■ **Supplied information**

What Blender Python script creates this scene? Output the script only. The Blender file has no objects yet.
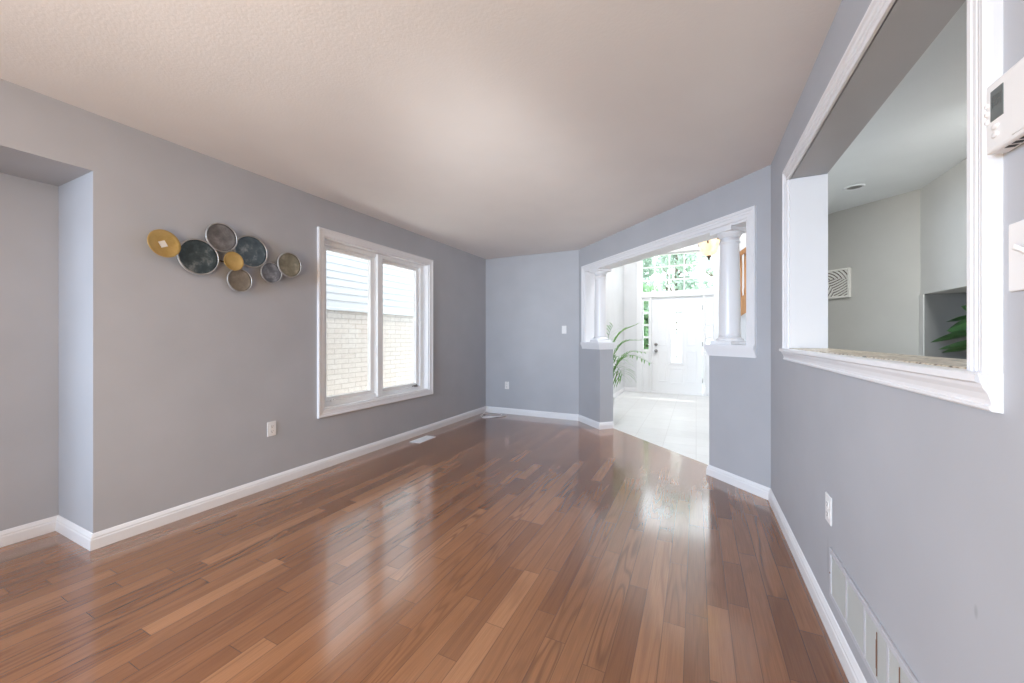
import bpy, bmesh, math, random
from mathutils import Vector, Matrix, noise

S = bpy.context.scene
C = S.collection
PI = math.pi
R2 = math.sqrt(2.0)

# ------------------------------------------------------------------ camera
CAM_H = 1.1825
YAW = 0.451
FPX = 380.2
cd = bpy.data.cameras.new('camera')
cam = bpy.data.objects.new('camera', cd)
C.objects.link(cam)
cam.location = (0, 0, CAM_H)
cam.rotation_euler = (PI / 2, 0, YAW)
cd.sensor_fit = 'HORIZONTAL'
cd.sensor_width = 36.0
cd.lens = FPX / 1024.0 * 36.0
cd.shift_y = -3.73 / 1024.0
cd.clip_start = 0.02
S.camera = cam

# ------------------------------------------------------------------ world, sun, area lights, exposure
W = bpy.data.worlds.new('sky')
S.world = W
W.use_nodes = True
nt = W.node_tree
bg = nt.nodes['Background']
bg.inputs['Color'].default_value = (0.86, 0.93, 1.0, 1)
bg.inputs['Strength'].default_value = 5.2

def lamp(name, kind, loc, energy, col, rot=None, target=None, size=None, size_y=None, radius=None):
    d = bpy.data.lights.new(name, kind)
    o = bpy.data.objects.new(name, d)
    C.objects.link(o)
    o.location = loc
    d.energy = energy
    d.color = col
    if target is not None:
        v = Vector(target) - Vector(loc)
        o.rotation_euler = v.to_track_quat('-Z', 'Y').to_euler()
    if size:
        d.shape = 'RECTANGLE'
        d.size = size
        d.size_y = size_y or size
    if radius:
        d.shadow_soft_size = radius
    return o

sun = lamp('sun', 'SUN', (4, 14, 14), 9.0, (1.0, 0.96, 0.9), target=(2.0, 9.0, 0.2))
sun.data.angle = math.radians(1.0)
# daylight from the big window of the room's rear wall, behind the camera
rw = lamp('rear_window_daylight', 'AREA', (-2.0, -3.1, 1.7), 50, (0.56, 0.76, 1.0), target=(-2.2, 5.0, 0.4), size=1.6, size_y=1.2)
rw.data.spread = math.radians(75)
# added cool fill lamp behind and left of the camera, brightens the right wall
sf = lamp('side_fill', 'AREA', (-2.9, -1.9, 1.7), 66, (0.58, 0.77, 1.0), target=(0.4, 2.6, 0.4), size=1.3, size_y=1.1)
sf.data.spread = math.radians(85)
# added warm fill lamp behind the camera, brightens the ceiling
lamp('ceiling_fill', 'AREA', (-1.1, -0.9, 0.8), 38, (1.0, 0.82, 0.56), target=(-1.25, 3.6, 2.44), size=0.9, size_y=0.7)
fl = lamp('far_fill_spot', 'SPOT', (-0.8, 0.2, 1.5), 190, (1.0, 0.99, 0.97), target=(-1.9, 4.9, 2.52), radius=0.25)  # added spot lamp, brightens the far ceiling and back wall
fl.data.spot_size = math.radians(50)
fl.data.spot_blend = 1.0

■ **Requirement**
Go from the first line of the data above to the line containing "S.camera = cam" and retype exactly those lines, both included, but none of the pictures.

■ **Result of the exercise**
What Blender Python script creates this scene? Output the script only. The Blender file has no objects yet.
import bpy, bmesh, math, random
from mathutils import Vector, Matrix, noise

S = bpy.context.scene
C = S.collection
PI = math.pi
R2 = math.sqrt(2.0)

# ------------------------------------------------------------------ camera
CAM_H = 1.1825
YAW = 0.451
FPX = 380.2
cd = bpy.data.cameras.new('camera')
cam = bpy.data.objects.new('camera', cd)
C.objects.link(cam)
cam.location = (0, 0, CAM_H)
cam.rotation_euler = (PI / 2, 0, YAW)
cd.sensor_fit = 'HORIZONTAL'
cd.sensor_width = 36.0
cd.lens = FPX / 1024.0 * 36.0
cd.shift_y = -3.73 / 1024.0
cd.clip_start = 0.02
S.camera = cam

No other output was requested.